Not a short list. According to Mulcahy – and in no particular order – all of the following issues are potentially exerting some negative influence over retail:

  • Shopper confidence – there are a number of reasons why shoppers are proving unresponsive to retailer campaigns, but the primary one is likely to be related to the number of prominent retailers who have gone into administration, closed stores, or reported falling sales. People are reluctant to buy higher-cost items when they have concerns over whether the business will still be around to fulfil their order.

 

  • Stuck in discounting – linked to that point, there has been a general dependence on discounting since summer 2018 to drive sales growth. As so much of it has been going on for so long, plus with sales being subdued, some retailers will probably be forced to go harder and deeper than they would like, which, in turn, puts pressure on their competitors to follow suit.

 

  • Spend on other areas – there have been suggestions that potential customer spend is being diverted into other areas, such as entertainment and leisure. This has not been comprehensively proven one way or the other, but remains a possibility.

 

  • Lack of new tech – when new devices gain traction for online retail conversion, they tend to create new contexts for engaging with retail sites, which drives sales growth. Smartphones and tablets both did this. At the moment there is no new device, and while voice assistants have potential, they have not reached a level of retail-use adoption yet.

 

  • Environment – a tough one to quantify perhaps, but the intense media focus on the environmental footprint of retail must be influencing shopper behaviour at least to some extent.

 

  • Brexit – there are a number of potential business impacts caused by the ongoing uncertainty, but tying up investment that might otherwise have been used to improve customer experience would be the important one here.

 

What are the chances things could suddenly turn around?

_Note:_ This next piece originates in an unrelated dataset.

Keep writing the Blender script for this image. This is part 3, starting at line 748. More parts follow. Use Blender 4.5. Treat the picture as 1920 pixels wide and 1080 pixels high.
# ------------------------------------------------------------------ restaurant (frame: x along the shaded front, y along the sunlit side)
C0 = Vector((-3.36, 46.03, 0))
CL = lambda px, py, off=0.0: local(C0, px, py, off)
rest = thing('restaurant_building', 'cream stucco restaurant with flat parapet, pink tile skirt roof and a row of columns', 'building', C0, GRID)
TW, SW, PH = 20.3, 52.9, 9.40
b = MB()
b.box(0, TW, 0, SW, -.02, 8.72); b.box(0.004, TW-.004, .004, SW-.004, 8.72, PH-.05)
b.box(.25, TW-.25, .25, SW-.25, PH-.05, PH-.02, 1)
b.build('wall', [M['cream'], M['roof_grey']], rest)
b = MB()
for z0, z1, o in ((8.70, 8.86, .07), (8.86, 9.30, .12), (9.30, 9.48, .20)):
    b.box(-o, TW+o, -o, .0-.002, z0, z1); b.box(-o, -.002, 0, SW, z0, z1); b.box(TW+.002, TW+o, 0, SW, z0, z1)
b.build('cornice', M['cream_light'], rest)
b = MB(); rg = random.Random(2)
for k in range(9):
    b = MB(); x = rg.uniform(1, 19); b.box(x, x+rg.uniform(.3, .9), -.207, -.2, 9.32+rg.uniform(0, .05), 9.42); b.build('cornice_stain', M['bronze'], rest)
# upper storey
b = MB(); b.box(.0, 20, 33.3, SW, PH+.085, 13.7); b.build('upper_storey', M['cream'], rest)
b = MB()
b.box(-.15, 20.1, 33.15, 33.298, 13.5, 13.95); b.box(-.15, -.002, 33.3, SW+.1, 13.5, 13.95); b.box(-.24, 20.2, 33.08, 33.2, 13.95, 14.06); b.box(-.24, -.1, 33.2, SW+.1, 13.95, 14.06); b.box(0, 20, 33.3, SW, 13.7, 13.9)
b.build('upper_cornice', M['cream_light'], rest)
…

According to Mulcahy, sales growth for the Black Friday period last year – which, by IMRG’s definition, ran for eight days from Monday 19 November through Monday 26 November in 2018 – was underwhelming, with online retail sales up +6.8% against a forecast of +12.5%.

 

“The actual day of Black Friday occurred early in the month, before many people will have been paid; this year Black Friday is on 29 November, so there is a possibility the timings may work better for shoppers,” he says. “As demand has been low, many retailers will also be carrying a lot of excess stock, meaning that there may be notably more deals available; a greater variety of offers could stimulate more purchases.”

 

Mulcahy concludes: “However, a decent Black Friday trading period, while representing a very big retail event, is unlikely to herald a fundamental turnaround in retail’s fortunes: it is too dependent on heavy discounting to restore customer confidence and demand to healthy levels again. Given how weak demand has been throughout 2019, it seems highly unlikely that Black Friday and Christmas are going to turn retail’s fortunes around.